Consider that the last bastion of true lassaiz-faire capitalism is organized crime, and the mixed economy has become the norm in the civilised world.
Consider the number of services that are provided through the city or town you live in, either directly or through contracts with utility companies. Do you really think you'd be better off if you had to separately and personally contract with competing providers of power, sewage, and water?
Given that background, can you explain why you think Wireless Internet service is somehow different than any of the other municipal services? Maybe it is, maybe it isn't. Maybe wired internet is, and wireless isn't, or vice versa. Maybe there should be WiFi access to local services, and you could buy general access to the worldwide Internet? Since you're so sure that the free market is the best model, I'm sure you've already thought about this stuff.
I live in Boston, and without mass transit, we'd all have trouble getting to work- the roads are underequipped to handle the traffic we have, let alone more. But that's close to your point- wifi won't improve the economy, and is very likely to be a drain on it in most neighbourhoods. Even the MBTA is only starting to look at options for solving their budget woes, and they are used constantly by a huge percentage of the working population.
there are other places where the money could be more useful. Say, for example, supporting those libraries, where multiple resources are available for all, for free.
But there is one place i think wireless is really splendid in Boston- the airport. People arrive and leave and can use wireless there. It makes sense to me that places where people wait to do business would have wireless. I think that shopping malls, and economic centres might look into it, and that towns might make incentives for them to do so. Because these are places where people congregate, and it would be worth it to know that there were a few places that you could go and be almost sure to get a signal. If it were run by the town, why not have it in parks and public buildings, where people most often gather?
"I'd say 'Have a good time,' but arson is still illegal.
Right: public streets, sidewalks, and sewer systems haven't killed off private versions of... oh.
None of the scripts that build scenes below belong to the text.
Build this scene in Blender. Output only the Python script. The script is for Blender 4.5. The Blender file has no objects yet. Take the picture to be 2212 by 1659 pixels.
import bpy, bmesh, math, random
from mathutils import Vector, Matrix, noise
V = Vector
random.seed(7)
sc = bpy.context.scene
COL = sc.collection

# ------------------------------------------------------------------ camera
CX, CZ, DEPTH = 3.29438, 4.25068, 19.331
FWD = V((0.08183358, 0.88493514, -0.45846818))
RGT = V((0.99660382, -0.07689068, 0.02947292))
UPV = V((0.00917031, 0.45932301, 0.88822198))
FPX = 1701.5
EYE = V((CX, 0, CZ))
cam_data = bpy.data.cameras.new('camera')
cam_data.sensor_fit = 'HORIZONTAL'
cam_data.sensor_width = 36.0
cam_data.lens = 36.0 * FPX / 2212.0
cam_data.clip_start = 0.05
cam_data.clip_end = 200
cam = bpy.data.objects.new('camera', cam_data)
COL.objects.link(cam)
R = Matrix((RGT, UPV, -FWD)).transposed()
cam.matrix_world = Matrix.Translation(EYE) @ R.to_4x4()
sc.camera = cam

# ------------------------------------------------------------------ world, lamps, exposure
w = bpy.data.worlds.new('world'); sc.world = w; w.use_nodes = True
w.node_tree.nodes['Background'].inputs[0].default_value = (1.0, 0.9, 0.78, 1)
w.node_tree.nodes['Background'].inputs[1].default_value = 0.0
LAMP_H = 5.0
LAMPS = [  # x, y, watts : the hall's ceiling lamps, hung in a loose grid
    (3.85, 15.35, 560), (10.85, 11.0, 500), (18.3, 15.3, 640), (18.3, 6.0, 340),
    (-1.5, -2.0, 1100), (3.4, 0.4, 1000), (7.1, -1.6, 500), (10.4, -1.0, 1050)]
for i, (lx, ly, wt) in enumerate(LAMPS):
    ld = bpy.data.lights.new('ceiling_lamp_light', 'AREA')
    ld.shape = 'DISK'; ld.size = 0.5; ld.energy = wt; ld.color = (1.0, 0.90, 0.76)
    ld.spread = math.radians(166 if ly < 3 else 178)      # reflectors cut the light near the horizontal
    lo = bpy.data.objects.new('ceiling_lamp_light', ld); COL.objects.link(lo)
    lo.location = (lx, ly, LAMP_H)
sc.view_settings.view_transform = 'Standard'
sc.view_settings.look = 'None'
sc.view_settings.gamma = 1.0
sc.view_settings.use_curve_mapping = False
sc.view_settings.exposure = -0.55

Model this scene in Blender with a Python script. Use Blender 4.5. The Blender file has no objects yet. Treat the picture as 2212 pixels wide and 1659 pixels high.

Hmm.
Here's the thing: some resources really are overwhelmingly more efficient when delivered municipally (e.g. city streets, sewers). And some may be less efficient (e.g. office furniture). And some hit their sweet spot, as you suggest, with a basic municipal service supplemented by a premium private service (e.g. urban transportation systems, and possibly Internet access). New York City has an awesome subway system and pretty good buses; the city would shut down in minutes if those systems failed. But it is nice to be able to hop in a cab when it's late at night and you're close to home but in a spot that would require one or more transfers on some of the less-popular subway lines.
In general, I think americans have an irrational attachment to private, individualized service; we've been brainwashed by the rich to think that privatization serves our interests. I'd be happy to see only delivery vehicles, buses and taxis on Manhattan streets; it would lower costs and travel times for everyone. London seems to be on the right track with this strategy. I hope NYC - and, eventually, the rest of the US - wises up at some point.
The study ignores a basic item: the municipalities that're looking at this are doing so because they can't get broadband service to residents any other way. Whether it'd be more expensive than private service isn't relevant if the private companies won't provide service in those areas. When one of the lobbyists for the cable and telephone companies gets up and blasts the cities for wanting to waste taxpayer's money, I'd love a legislator from the affected area to get up and ask "So then, will your company agree right here and now to provide broadband service at a price no greater than what we're proposing (that you say is too expensive)? What's that, you won't? Then if you won't provide service why are you complaining that it's unfair that we go ahead without you?".
The question is what are their assumptions about "what's a user" and "what's feasible"? I've seen several models for community wireless, and they've got much different definitions
- Free service that makes the community more friendly, so that the citizens are happier and businesses make more money, similar to the ways streetlights and socialized baseball stadiums do. In this model, success means "everybody loves it, tourists find it easier to get around, people drink more coffee, eat more restaurant food, and use the subways and city museums more."
- Quasi-commercial service with subscribers who pay by the month, or occasional users who pay per use/hour/day/etc. The city's basically competing with T-Mobile, Boingo, etc.etc. and Starbucks for roaming, plus competing against the cable modem and DSL companies for residential business. In this model, success is defined as "subscribers/users paid enough money to pay for the costs of the service", and "feasible" means "there's a reasonable chance that the service will succeed, given some pricing model." It's a much different concept.
- Volunteer-hobbyist-run networks like BAWUG that provide free access - the city doesn't do the work of running it, and maybe it's less scalable, but the city provides access to streetlights and well-placed rooftops, and doesn't abuse and extort them the way they would treat a commercial provider.
- "Public-Private Partnership" is usually that the city hires one of the mayor's buddies to implement the quasi-commercial model instead of having city workers do it, and ideally is friendly and cooperative and doesn't abuse and extort them the way they would treat a normal commercial provider.
$150K / 5 years is $30K/year or $2500/month. For the quasi-commercial models, yes, that means they need 100 subscribers/square mile at $25/month or 500 subscribers at $5, which is probably easier to get if the performance is ok, but there are cities where it won't work. For the public service model, $30K/year/square mile isn't a lot of money - it's certainly cheaper than paying police overtime for baseball games, and it's more likely to attract geek tourists and business tourists than a baseball stadium is, so at least in San Francisco, you'd probably justify paying for it from the hotel tax fund or something for downtown, but in residential neighborhoods it's a tossup of whether it's a win or not.Obviously a private company is only going to use the commercial models, not the streetlight model. In a purely commercial model, if the costs look feasible, there will be a bunch of competitors; in a public-private partnership model, the costs are usually cheaper because the city government causes much less trouble to the service provider, but there's less likely to be competition unless they assign different territory to different providers.